Easter thanks UI trustees, says he's working with Hogan

Easter thanks UI trustees, says he's working with Hogan

CHICAGO — University of Illinois President-designate Bob Easter today thanked trustees for their "trust" and said he's been working with outgoing President Michael Hogan on the transition to his eventual role as president.

Easter said he and Hogan have collaborated on budget and appropriations matters, personnel evaluations of senior administrators and other issues.

Hogan, who still holds the title of president, did not attend Thursday's board meeting, Easter's first as president-designate. UI spokesman Thomas Hardy said Hogan was attending to a personal family matter.

Hogan will officially step down as president at 5 p.m. July 1, the start of the next fiscal year, which will allow him to collect the second year of his retention bonus from the university as outlined in his June 2010 contract.

He will get $30,000 for his first year in office and $37,500 for his second year, for a total of $67,500, which he can collect on July 1, 2015, according to the revised employment agreement approved by trustees in March. He agreed to forfeit $157,500 he would have received in deferred compensation had he remained president for five years.

He continues to collect his $650,000 annual presidential salary through July 1, when Easter officially takes over.

Hogan will then be paid $285,100 for a year on sabbatical in 2012-13, and plans to return as a professor of history for "an indefinite tenure" on a UI campus of his choosing, according to the revised employment agreement. He will be eligible for annual raises after that.

Easter agreed to a $450,000 salary as president as of July 1; currently his president-designate pay is based on a $250,000 annual salary.

The News-Gazette reported in early May that Hogan has attended a handful of public events since tendering his resignation in March, while Easter has presided at commencement ceremonies, legislative appropriation hearings, the annual Ebertfest opening reception and numerous other public events.

Hogan's resignation followed several months of growing tension with faculty over his attempts to centralize enrollment management for the UI's three campuses and an investigation into anonymous emails reportedly sent by his former chief of staff, Lisa Troyer. Eventually more than 100 notable faculty called for Hogan's resignation. In the days following his resignation, Hogan took some personal time off, according to calendars obtained under the Freedom of Information Act.

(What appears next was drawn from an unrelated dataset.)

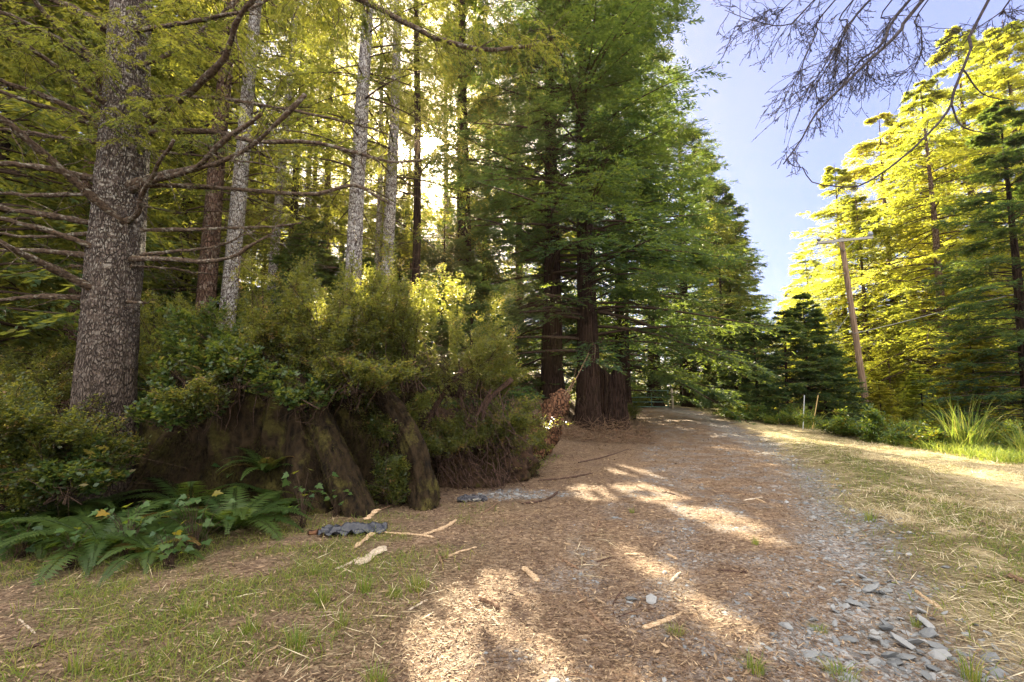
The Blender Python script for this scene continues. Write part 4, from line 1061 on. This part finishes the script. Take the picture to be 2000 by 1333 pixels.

Since March, an informal division of responsibilities has emerged in which both Hogan and Easter attend staff meetings, prepare for the upcoming trustee meetings, review budget and staffing plans and participate in some public events such as the recent Global University Summit in Chicago, Hardy said.

"The last several weeks have truly been a journey of discovery for me," Easter said. "One would think that after 40 years you know the University of Illinois. Every day I discover something new."

UI Board Chairman Chris Kennedy replied, "All of us are thrilled that you're on this side of the table and leading this great university."